Quality-control points to confirm
- Fabric weight should match the approved swatch within the agreed tolerance, commonly +/-5% GSM if no stricter requirement is set, and should be free from visible holes, oil marks, dye streaks, mildew, severe slubs, and unapproved shade variation.
- Finished size should be measured flat after sewing and pressing; a common tolerance for 35 x 42 cm drawstring backpacks is +/-1 cm in width and height unless a different tolerance is written into the purchase order.
- Print placement should be measured from fixed bag edges and remain within the approved tolerance; common commercial tolerance is +/-5 mm to +/-10 mm depending on artwork size and fabric movement.
- Print appearance should match the approved strike-off for color, opacity, registration, edge sharpness, and coverage, with no obvious pinholes, bleeding, ghosting, smearing, transfer lift, or cracking after the approved fold method.
- Drawcord channel stitching must be even enough for smooth opening and closing, with no skipped stitches, trapped cord, twisted cord, rough edges, or abrasion points that damage the cord.

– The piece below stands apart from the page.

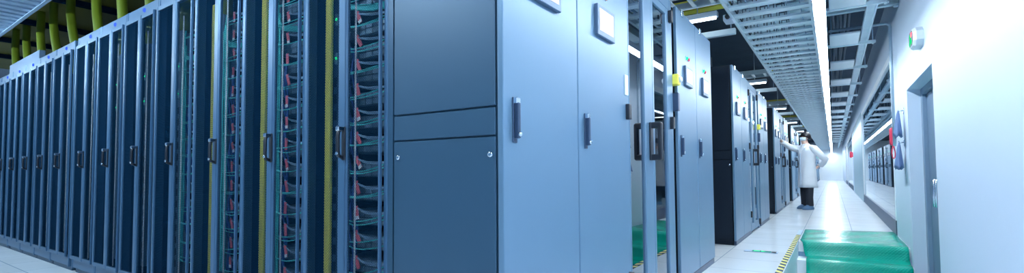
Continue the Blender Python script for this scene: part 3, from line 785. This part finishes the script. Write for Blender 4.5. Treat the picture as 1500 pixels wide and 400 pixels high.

- Lower-corner reinforcement should pass a buyer-agreed loaded pull check, such as a 5 kg static load for 30 seconds per side for standard bookstore use, unless the buyer specifies a laboratory test or different load.
- Metal eyelets, if used, should be rust-free, securely set, centered, and free from burrs or sharp edges; eyelet use should be confirmed because many cotton drawstring backpacks use sewn corner capture instead.
- Each retail unit should match the approved folding and packing method, including barcode orientation, hangtag position, paper band fit, polybag size, warning text if applicable, bundle quantity, and SKU label accuracy.
- Export cartons should not show crushed corners, burst seams, wet marks, punctures, loose tape, bulging sides, mixed SKUs, unreadable marks, or incorrect carton numbering.
- Final inspection should verify carton count, carton sequence, PO reference, destination label, gross weight range, carton dimensions, product random checks from multiple cartons, and segregation by artwork and barcode SKU.